Es ist schon spannend zu beobachten, wie wir ein und dieselben Dinge ganz unterschiedlich bewerten. Wenn zum Beispiel unsere Hündin einen fahren lässt, dann hört man: „Oh Baila, häsch gfürzelet. Lueg emol , wie sie unschuldig lueget.“ Wenn jedoch ein anderes Familienmitglied dasselbe tut, hört sich das schon ganz anders an: „Wäh, wer het da so grusig gfurzet!“ Objektiv betrachtet können wir festhalten, dass sich jemand seiner quälenden Darmwinde entledigt hat und es stinkt.

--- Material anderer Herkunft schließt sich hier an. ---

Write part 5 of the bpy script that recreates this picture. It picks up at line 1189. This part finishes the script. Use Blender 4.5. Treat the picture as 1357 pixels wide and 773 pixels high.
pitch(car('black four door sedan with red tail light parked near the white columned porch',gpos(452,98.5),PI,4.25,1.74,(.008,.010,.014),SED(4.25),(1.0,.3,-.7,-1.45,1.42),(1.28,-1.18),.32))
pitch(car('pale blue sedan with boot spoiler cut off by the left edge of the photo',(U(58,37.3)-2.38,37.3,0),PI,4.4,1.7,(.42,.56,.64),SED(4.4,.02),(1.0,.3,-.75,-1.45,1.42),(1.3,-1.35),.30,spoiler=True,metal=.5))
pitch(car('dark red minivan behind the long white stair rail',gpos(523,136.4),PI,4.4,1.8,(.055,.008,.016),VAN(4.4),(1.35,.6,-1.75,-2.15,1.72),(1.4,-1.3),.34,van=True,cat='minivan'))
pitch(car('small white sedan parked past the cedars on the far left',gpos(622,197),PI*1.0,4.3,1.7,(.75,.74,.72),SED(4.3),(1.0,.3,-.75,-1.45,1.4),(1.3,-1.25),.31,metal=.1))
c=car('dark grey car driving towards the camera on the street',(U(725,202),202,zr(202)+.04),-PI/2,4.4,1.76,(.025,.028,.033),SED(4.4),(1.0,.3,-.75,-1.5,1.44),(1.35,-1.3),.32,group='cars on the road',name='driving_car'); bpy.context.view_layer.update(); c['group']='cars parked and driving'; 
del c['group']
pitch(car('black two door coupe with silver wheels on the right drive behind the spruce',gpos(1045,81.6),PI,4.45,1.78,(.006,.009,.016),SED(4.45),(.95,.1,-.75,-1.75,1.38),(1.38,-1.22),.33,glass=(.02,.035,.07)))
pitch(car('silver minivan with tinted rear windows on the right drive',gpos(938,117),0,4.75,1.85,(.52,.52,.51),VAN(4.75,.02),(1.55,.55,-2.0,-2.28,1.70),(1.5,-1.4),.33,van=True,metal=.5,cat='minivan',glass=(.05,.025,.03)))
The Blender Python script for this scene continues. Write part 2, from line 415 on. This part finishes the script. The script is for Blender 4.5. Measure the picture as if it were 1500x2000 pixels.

Wenn ein Baby schnarcht, dann sind wir entzückt über die Geräuschchen, die es von sich gibt. Wenn sich hingegen der Mann durch seine Träume sägt, könnten wir ihn an die Wand tackern. Vielleicht liegt es daran, dass wir dem unschuldigen Säugling keine böse Absichten unterstellen, während wir beim Gatten felsenfest davon überzeugt sind, dass er uns extra um den wohlverdienten Schlaf bringen will.
Der Slogan „Dünn ist schön“ prägt den Kult des Schlankheitswahns. Auch solche Beurteilungen sind immer subjektiv und verändern sich im Laufe der Zeit. So wären beispielsweise die Models, die heute über den Catwalk stöckeln, bei Ruben so was von durchgefallen.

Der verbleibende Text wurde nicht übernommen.